TROY, N.Y. — State and local leaders gathered Monday morning in Troy to call for more Consolidated Local Street and Highway Improvement Program (CHIPS) funding.
The money, which covers everything not on the state highway system, is determined through the state budget.
“It doesn’t matter if you’re Republican if you’re Democrat, our roads are one of the ways that our services provided by the government that enhances our lives,” said Assemblymember Scott Bendett (R,C-Sand Lake), who helped organize the event. “With the governor’s potential cuts to the CHIPS funding, this can cause a dramatic decrease in these services.”
The event was in tandem with a letter legislature members sent to Gov. Kathy Hochul on Feb. 14 calling for the restoration in the 2025 budget of $60 million in CHIPS capital funding that the Senate won and approved in the executive budget for 2024. They also are asking to increase base funding for the program by $200 million.
In the proposed budget for 2025, Gov. Hochul has listed $577.8 million for both the CHIPS and Marchiselli Program, a state aid matching program for state highway-funded projects. In 2024’s budget, the total for CHIPS alone was $598 million.
The loss of the $60 million will be devastating, argued the gathered leaders, among them Senator Jake Ashby (R,C-Castleton), Schodack Town Supervisor Chuck Peter and Rensselaer County Executive Steve McLaughlin. The CHIPS funding as it stands is barely enough, they said, with local governments struggling with issues like inflation and increased costs of everything from vehicles to concrete.

McLaughlin, who is currently planning on finishing paving all the county roads by the end of 2025, said infrastructure is the “absolute backbone of everything.”
Without the CHIPS funding — which McLaughlin remembered fighting for when he was in the state legislature — the money to maintain and fix the infrastructure would have to come out of property or sales tax, with the former being something McLaughlin has fought to keep down and the latter already high.
“Sometimes some of these roads are really expensive to get paved,” McLaughlin said. “We’re lucky that we had pretty substantial economic growth here in the county which allowed us to cut taxes and pave roads and buy new equipment. It allows us to do that, but, you know, the CHIPS money has always been important.
“How much money gets shipped downstate to the MTA?” he continued, echoing a common sentiment among the speakers. “We’re just asking for our piece of what is already taxpayer money. We’re just asking for our piece of that pie so we can provide good services to our citizens.”
The infrastructure and its quality directly impact businesses and people choosing where they move to, said Assemblymember Philip Palmesano (R,C,I–Corning), the Ranking Minority Member of the Energy Committee. In essence, he said, this proposed change will be a 10% cut on local roads.

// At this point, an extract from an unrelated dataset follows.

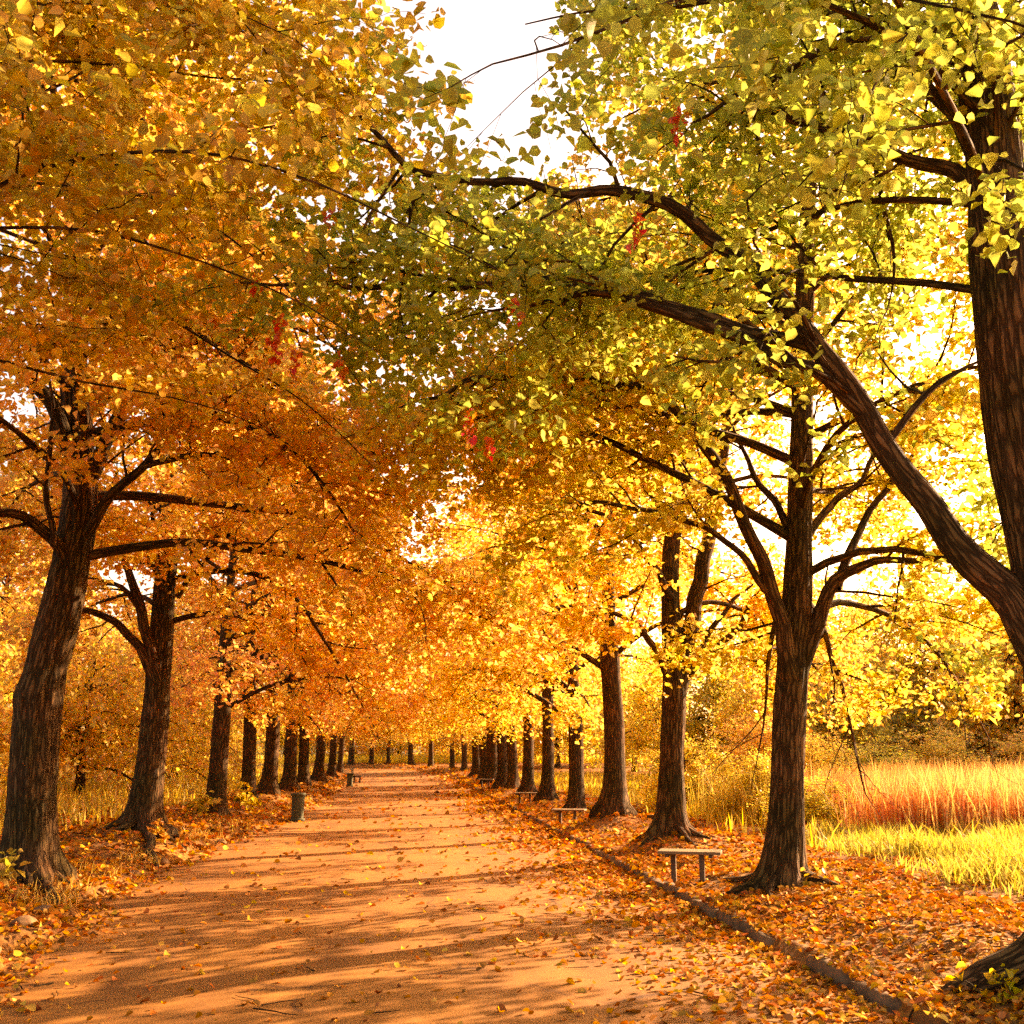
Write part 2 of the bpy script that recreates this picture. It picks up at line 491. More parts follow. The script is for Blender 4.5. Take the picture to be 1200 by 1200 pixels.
def foliate(wood, limbs, g, seed_leaf, twig_gap=.24, b2_gap=.42, leaf_n=22, b2_len=(.9, 2.0), sides=(5, 3), start=.25, zmin=None, keep=None, spread=.13):
    """second-order branches, twigs and leaf positions along the given limbs (point list, radius list)"""
    leaf = []
    b2s = []
    for pts, rad, st in limbs:
        seg = np.linalg.norm(np.diff(pts, axis=0), axis=1); cum = np.concatenate([[0], np.cumsum(seg)]); tot = cum[-1]
        s = tot * st + g.random() * b2_gap
        while s < tot:
            k = min(np.searchsorted(cum, s) - 1, len(seg) - 1); k = max(k, 0)
            f = (s - cum[k]) / seg[k]; p = pts[k] + (pts[k + 1] - pts[k]) * f
            tg = nrm(pts[k + 1] - pts[k]); r = rad[k] + (rad[k + 1] - rad[k]) * f
            fr = s / tot
            ln = g.uniform(*b2_len) * (1.1 - .45 * fr)
            d = side_dir(tg, g, .15)
            q = bough(p, d, ln, .05, g, 4, .16)
            b2s.append((q, max(.006, min(r * .55, .022))))
            s += b2_gap * g.uniform(.6, 1.4)
        b2s.append((bough(pts[-1], nrm(pts[-1] - pts[-2]), .6, .1, g, 3, .15), max(.006, rad[-1] * .8)))
    for q, r in b2s:
        if keep is not None and not keep(q[-1]): continue
        if wood is not None and r > .004: wood.tube(q, np.linspace(r, r * .35, len(q)), sides[0])
        seg = np.linalg.norm(np.diff(q, axis=0), axis=1); cum = np.concatenate([[0], np.cumsum(seg)]); tot = cum[-1]
        s = tot * .15
        while s < tot + .05:
            k = max(0, min(np.searchsorted(cum, s) - 1, len(seg) - 1)); f = min(1, (s - cum[k]) / seg[k]); p = q[k] + (q[k + 1] - q[k]) * f
            tg = nrm(q[k + 1] - q[k])
            d = side_dir(tg, g, -.05)
            tl = g.uniform(.3, .75)
            tw = bough(p, d, tl, .14, g, 3, .2)
            if wood is not None and sides[1]: wood.tube(tw, np.linspace(r * .4, .0022, len(tw)), sides[1])
            u = g.random(leaf_n) ** .8 * (len(tw) - 1); i = np.minimum(u.astype(int), len(tw) - 2); ff = (u - i)[:, None]
            lp = tw[i] * (1 - ff) + tw[i + 1] * ff + g.normal(size=(leaf_n, 3)) * np.array([spread, spread, spread * .75])
            leaf.append(lp)
            s += twig_gap * g.uniform(.6, 1.4)
    lp = np.vstack(leaf)
    if zmin is not None: lp = lp[lp[:, 2] > zmin]
    if keep is not None: lp = lp[keep_vec(lp, keep)]
    return lp


def keep_vec(lp, keep): return np.array([keep(p) for p in lp]) if len(lp) else np.zeros(0, bool)


def trunk_mod(base_z, g, flare=.9, ridges=.05, reach=.2):
    ph = g.random(4) * 6.28; kk = int(g.integers(4, 7))
    def mod(k, p, ang):
        h = max(0, p[2] - base_z)
        rg = 0 if ridges < .055 else .05 * np.abs(np.sin(8 * ang + 1.3 * math.sin(h * 1.9 + ph[1]) + .8 * np.sin(3 * ang + h * 2.6))) + .03 * np.abs(np.sin(13 * ang + 2 * math.sin(h * 2.7 + ph[2])))
        lobe = .5 + .62 * np.cos(kk * ang + ph[0]) + .3 * np.cos(2 * ang + ph[3])
        return (1 + flare * np.exp(-h / reach) * np.maximum(lobe, .05) + ridges * np.sin(3 * ang + ph[1] + h * .5) * .6
                + ridges * np.sin(9 * ang + ph[2] + 1.2 * np.sin(h * 1.3)) * .5 + .03 * np.sin(h * 4 + ang * 2) + rg)
    return mod


def roots(wood, base, r, g, n=6, reach=1.0):
    for k in range(n):
        a = k * 2 * math.pi / n + g.uniform(-.4, .4); ln = reach * g.uniform(.5, 1.25)
        pts = []
        for s in np.linspace(0, 1, 7):
            aa = a + .5 * s * math.sin(k * 2.1); x = base[0] + math.cos(aa) * (r * .55 + ln * s); y = base[1] + math.sin(aa) * (r * .55 + ln * s)
            pts.append((x, y, float(G(x, y)) + .16 * (1 - s) ** 2.2 - .05 * s + .01 * math.sin(9 * s + k)))
        p, rr = smooth_line(pts, np.linspace(r * .3, .012, 7), .12)
        wood.tube(p, rr, 7)


def generic_limbs(g, H, r0, fork, road, lean=(0, 0), reach=4.4, low=False, rings=None):
    """trunk line and limbs for a tree in its own space (base at the origin); road = +1/-1 toward +x/-x"""
    lean = np.array([lean[0], lean[1]])
    if low: zs = np.array([-.2, .05, .3, .6, .8, .9, H * .3, H * .45, H * .55, H * .62])
    else: zs = np.array([-.2, .05, .5, 1.2, 2.0, fork, fork + 1.5, fork + 3.5, H * .75, H])
    tr = np.array([(lean[0] * z + .05 * math.sin(z * .9 + g.random() * .6), lean[1] * z + .05 * math.cos(z * .8), z) for z in zs])
    rr = np.array([1.12, 1.1, 1.0, .93, .88, .88, .6, .42, .2, .05]) * r0
    limbs = []
    z = fork * .92; a = g.random() * 6.28
    while z < H * (.6 if low else .93):
        a += 2.4 + g.uniform(-.4, .4)
        u = (z - fork) / (H - fork)
        ln = reach * (1 - .55 * max(0, u) ** 1.6) * g.uniform(.75, 1.12)
        el = math.radians(g.uniform(28, 55)) if u < .45 else math.radians(g.uniform(32, 60))
        if not low:
            if int(z * 7) % 3 == 0: a = (0 if road > 0 else math.pi) + g.uniform(-.8, .8)
            if math.cos(a) * road > .3: ln *= 1.35; el = math.radians(g.uniform(24, 46))
        else: el = math.radians(g.uniform(8, 62)); ln *= 1 - .25 * u
        x, y = np.interp(z, zs, tr[:, 0]), np.interp(z, zs, tr[:, 1])
        d = np.array([math.cos(a) * math.cos(el), math.sin(a) * math.cos(el), math.sin(el)])
        q = bough((x, y, z), d, ln, .12 + .05 * (1 - u), g, 6, .07) if not low else bough((x, y, z), d, ln, .26, g, 6, .09)
        rl = min(r0 * .5, .03 + ln * .013) * (1 - .5 * max(u, 0))
        limbs.append((q, np.linspace(rl, .014, len(q)) * (.6 if low else .85), .04 if low else .22))
        z += g.uniform(.24, .46) if not low else g.uniform(.10, .22)
    return tr, rr, limbs


def build_variant(seed, H=12.5, r0=.26, fork=2.9, road=1, leaf=.11, leaf_n=16, six=False, twigs=3, low=False, reach=4.4, gap2=.42, tgap=.27, lean=(0, 0), spread=.15, mat_=None):
    g = np.random.default_rng(seed)
    wd = Wood()
    tr, rr, limbs = generic_limbs(g, H, r0, fork, road, lean, reach, low)
    p, r = smooth_line(tr, rr, .25)
    wd.tube(p, r, 14, trunk_mod(0, g, .75))
    for q, rad, st in limbs:
        pp, pr = smooth_line(q, rad, .35); wd.tube(pp, pr, 6)
    top = (p[p[:, 2] > fork + 2.5], r[p[:, 2] > fork + 2.5], .1)
    lp = foliate(wd, limbs + [top], g, None, tgap, gap2, leaf_n, sides=(4, twigs), zmin=.25 if low else 1.9, spread=spread)
    return wd.mesh('trunk'), leaves_mesh('crown', lp, leaf, M_LEAF, six, g=g)


COLS = {'gold': (.84, .54, .12), 'orange': (.86, .50, .14), 'amber': (.86, .54, .14), 'lime': (.66, .53, .09), 'yellow': (.84, .60, .11),
        'olive': (.62, .44, .08)}


def jit(c, g, s=.06):
    k = 1 + g.uniform(-s, s); return (c[0] * k, c[1] * (k + g.uniform(-s, s)), c[2], 1)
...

In addition, the upkeep of these roads directly impacts the costs for motorists using them, he said, citing a TRIP (a national transportation research group) statistic that estimates drivers with deficient, unsafe or congested roads could pay up to $3,697 annually due to traffic congestion, accidents or higher operating costs.
“In some cases in upstate rural New York and rural communities, sometimes CHIPS is the only money they have to fix their local roads, bridges and culverts,” he said. “We understand the MTA is the lifeblood of the downstate transportation network, but CHIPS is the lifeblood of our upstate transportation.”
Some speakers also talked about the danger of leaving roads unfixed concerning emergency services needing to use them. Rensselaer County Sheriff Kyle Bourgeralt added to that saying those roads can be detrimental to public safety.
“Take for instance the Taborton Bridge,” he said, which reopened in Dec. 2023 after going down in flooding in July 2021. “That’s a roundabout way if we have to go to a house there, otherwise those minutes that it takes additionally to get there because the bridge is out. That’s life or death situations in some cases.”
And all emergency vehicles have to deal with upkeep and maintenance costs the same as motorists, he added.

Ashby called the planned cut a “failure of recognition” of both the work going into maintaining the roads, gesturing to the gathered workforce next to him, and of the disparity between the upstate and downstate funding. Population loss is the number one state problem, he said, and if Hochul is serious about combatting that problem, infrastructure needs to be a priority.
“You need to have infrastructure that is going to attract businesses and make them want to stay here,” Ashby said. “You want to have infrastructure that is going to keep families here and give them a reason to stay. This is what we are fighting.”